La direction de Daniela Musca est vive, soutenue, toujours claire avec un orchestre sans fausses notes ni scories dans les cuivres mais elle gagnerait à régler le volume du plateau pour en faire ce véritable Puccini de chambre, vraiment inouï et nouveau, presque revivifié.
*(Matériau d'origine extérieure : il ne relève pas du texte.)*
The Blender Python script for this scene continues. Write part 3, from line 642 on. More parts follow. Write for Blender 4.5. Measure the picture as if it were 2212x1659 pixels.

[1] Le programme de salle est très bien fourni en articles historiques et nous donne à lire une interview d’Henrik Schaefer, dans laquelle il détaille et explique certains de ces choix, dont on ne rapportera ici que quelques exemples : les trémolos aux cordes rendus par une trompette en sourdine, le quatuor de violoncelles du dernier acte transcrit pour cor anglais et trois bassons, l’air Vissi d’arte de Tosca accompagné de deux flûtes et une clarinette, ou le début du 3e acte donné par des cuivres souples et chauds.